SHORT PROBLEM: Restate word for word the lines that begin the listing and end with the line holding "return Vector(((px - CX)".

DATA EXCERPT:
----
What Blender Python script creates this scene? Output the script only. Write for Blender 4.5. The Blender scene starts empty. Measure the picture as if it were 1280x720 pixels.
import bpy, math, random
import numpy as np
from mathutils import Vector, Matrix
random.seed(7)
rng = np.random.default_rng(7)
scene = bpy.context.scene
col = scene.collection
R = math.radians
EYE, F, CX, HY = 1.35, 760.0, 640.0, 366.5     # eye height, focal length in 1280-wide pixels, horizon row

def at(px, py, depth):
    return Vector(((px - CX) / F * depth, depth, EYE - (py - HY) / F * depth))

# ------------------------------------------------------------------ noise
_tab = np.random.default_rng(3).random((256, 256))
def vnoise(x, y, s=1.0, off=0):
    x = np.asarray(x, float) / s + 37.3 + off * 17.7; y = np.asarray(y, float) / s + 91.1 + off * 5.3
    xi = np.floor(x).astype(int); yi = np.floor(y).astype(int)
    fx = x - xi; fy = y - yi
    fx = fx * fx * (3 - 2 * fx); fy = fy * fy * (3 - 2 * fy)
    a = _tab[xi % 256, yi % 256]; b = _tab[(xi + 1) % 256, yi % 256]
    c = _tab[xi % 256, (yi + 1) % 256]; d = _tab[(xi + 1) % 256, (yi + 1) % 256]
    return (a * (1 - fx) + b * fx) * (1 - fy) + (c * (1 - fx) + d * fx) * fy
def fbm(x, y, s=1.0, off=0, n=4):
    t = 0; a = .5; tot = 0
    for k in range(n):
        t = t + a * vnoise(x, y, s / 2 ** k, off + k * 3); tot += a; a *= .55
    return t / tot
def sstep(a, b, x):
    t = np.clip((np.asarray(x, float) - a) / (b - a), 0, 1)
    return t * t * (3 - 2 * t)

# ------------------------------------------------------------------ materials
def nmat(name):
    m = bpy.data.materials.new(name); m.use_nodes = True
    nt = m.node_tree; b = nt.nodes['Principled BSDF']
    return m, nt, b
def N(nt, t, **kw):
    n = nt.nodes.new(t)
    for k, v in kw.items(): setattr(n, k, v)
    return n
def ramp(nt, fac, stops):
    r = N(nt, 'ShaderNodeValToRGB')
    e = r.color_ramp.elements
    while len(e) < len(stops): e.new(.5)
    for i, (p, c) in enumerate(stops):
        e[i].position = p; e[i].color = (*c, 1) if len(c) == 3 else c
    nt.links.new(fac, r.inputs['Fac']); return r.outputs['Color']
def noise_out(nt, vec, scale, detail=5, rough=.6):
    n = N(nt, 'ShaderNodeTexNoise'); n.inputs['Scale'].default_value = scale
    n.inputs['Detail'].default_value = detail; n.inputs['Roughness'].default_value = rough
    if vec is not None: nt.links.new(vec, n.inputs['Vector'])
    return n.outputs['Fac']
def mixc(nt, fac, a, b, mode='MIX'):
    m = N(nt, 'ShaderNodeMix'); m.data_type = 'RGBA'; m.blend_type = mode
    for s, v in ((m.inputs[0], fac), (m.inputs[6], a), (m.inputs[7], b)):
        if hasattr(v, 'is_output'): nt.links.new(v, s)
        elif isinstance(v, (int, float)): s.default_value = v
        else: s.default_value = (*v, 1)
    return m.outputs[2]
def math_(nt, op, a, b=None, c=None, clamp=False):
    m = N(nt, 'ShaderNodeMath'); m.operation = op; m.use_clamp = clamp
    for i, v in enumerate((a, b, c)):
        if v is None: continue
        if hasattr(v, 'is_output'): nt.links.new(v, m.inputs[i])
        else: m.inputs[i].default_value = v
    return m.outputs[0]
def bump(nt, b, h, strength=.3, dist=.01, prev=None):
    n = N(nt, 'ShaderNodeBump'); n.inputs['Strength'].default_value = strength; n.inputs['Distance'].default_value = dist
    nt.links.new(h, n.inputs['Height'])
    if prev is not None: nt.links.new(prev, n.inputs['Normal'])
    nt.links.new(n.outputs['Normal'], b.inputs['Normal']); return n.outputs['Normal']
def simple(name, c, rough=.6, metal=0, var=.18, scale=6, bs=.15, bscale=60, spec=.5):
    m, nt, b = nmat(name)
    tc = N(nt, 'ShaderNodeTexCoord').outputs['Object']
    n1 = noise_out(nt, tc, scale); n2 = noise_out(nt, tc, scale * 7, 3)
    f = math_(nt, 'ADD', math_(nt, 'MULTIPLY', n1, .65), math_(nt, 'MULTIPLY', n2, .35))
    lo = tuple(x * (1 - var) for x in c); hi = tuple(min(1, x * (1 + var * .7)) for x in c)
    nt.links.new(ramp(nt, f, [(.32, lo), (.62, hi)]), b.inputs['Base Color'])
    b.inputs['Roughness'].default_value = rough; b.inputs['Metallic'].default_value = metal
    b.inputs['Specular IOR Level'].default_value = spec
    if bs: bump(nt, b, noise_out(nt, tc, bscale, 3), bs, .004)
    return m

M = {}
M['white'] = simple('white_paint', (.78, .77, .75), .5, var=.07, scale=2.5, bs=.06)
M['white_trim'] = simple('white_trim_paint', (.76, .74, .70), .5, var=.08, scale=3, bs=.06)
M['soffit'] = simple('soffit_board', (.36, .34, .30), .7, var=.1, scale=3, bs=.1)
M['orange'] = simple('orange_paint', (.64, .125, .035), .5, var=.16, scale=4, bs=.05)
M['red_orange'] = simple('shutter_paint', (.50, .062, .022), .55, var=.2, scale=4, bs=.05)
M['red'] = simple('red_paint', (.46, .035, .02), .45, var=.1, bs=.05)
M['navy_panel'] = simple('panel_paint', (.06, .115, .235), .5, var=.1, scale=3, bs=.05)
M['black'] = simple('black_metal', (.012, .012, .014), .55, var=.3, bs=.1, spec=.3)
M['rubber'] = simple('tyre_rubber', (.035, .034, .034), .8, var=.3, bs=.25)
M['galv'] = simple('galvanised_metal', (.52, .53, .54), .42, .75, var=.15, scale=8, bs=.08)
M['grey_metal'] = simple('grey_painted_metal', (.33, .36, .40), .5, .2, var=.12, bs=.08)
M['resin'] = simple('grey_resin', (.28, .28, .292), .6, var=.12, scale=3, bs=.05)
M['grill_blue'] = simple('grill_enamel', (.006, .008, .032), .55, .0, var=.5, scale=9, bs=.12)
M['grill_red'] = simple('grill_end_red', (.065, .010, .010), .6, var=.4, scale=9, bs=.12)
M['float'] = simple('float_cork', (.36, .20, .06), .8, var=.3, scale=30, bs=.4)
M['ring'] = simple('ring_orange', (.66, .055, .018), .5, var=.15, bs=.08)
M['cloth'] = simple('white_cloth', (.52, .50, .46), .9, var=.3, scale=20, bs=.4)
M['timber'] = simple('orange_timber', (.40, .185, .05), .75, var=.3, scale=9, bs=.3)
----
FINISHED TASK:
What Blender Python script creates this scene? Output the script only. Write for Blender 4.5. The Blender scene starts empty. Measure the picture as if it were 1280x720 pixels.
import bpy, math, random
import numpy as np
from mathutils import Vector, Matrix
random.seed(7)
rng = np.random.default_rng(7)
scene = bpy.context.scene
col = scene.collection
R = math.radians
EYE, F, CX, HY = 1.35, 760.0, 640.0, 366.5     # eye height, focal length in 1280-wide pixels, horizon row

def at(px, py, depth):
    return Vector(((px - CX) / F * depth, depth, EYE - (py - HY) / F * depth))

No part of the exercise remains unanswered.